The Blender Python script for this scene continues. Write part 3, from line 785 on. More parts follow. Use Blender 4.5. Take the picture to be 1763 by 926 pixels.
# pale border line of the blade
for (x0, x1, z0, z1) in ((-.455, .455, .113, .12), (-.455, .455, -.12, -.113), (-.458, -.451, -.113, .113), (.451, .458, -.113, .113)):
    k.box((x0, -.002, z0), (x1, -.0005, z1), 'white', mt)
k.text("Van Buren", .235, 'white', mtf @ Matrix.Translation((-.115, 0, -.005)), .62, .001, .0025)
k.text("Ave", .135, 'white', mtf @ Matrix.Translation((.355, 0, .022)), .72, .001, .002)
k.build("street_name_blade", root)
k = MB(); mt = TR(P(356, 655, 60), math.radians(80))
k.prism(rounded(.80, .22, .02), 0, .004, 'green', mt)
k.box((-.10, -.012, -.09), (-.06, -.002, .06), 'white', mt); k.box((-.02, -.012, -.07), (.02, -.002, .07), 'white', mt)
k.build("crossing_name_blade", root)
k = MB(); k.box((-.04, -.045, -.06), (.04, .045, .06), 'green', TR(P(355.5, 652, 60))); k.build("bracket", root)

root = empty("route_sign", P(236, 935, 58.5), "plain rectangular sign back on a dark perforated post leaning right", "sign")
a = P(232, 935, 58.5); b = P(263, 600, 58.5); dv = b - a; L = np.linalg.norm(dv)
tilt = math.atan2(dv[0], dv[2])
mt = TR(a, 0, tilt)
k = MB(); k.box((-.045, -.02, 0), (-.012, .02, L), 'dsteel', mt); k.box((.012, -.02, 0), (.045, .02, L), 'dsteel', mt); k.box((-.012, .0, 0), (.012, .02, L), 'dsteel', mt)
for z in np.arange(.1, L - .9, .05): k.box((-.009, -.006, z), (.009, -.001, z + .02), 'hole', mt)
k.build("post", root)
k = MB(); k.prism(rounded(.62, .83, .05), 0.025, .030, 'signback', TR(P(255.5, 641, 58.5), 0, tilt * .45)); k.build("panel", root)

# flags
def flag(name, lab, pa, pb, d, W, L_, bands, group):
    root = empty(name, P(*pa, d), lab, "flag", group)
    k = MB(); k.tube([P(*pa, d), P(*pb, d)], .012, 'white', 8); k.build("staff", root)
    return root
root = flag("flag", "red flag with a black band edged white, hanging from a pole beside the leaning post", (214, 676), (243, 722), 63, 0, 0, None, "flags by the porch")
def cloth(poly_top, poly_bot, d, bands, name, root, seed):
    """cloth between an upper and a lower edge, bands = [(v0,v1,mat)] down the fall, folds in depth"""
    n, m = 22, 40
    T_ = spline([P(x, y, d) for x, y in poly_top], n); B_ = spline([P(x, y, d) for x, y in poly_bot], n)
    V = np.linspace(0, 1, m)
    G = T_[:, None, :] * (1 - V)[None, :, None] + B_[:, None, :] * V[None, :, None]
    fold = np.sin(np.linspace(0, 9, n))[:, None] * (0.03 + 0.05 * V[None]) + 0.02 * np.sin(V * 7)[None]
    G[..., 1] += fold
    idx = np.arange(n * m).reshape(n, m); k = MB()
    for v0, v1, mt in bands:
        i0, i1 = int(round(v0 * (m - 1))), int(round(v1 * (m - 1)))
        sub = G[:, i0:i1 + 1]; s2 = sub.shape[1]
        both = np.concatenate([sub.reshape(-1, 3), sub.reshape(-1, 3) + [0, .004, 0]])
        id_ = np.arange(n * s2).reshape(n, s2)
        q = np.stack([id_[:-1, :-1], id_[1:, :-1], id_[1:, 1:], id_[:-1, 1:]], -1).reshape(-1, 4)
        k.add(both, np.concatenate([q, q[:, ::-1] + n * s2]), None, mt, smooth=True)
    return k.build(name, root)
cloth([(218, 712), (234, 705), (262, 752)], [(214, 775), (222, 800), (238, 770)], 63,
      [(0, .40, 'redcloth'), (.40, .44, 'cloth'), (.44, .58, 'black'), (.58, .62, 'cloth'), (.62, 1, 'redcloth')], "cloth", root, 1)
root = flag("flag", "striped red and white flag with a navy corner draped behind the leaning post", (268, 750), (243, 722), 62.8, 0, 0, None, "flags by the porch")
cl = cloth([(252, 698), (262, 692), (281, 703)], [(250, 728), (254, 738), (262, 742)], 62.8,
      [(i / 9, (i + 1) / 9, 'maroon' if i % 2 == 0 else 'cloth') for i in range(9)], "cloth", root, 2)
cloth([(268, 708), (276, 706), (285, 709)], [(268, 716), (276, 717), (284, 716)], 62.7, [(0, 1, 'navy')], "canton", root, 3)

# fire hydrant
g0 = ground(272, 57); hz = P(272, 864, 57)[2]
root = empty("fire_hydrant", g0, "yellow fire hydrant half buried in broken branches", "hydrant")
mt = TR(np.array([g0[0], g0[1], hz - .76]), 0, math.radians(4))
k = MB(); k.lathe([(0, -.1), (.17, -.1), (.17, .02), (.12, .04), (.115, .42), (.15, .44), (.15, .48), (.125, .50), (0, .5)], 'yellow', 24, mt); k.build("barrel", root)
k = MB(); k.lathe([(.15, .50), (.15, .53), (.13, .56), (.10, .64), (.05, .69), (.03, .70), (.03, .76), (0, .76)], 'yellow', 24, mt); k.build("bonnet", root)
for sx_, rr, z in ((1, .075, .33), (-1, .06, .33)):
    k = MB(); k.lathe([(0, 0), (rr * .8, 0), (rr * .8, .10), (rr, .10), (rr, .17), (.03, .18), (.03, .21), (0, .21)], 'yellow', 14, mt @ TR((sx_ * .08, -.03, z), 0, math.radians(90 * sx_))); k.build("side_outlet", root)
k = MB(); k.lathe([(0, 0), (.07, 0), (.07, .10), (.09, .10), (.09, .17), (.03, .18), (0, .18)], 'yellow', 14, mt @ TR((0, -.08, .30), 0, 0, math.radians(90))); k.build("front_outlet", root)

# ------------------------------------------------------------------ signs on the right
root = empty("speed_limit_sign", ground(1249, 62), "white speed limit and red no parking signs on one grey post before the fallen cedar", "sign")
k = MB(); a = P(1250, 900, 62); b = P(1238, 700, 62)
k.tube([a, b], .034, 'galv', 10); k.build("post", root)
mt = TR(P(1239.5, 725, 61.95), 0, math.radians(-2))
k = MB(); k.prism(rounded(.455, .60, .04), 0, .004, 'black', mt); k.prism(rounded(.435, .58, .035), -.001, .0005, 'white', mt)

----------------

■ **Exercise objective**
State how many lines of the listing include the word "from". Reply with the number alone.

■ **Right answer**
2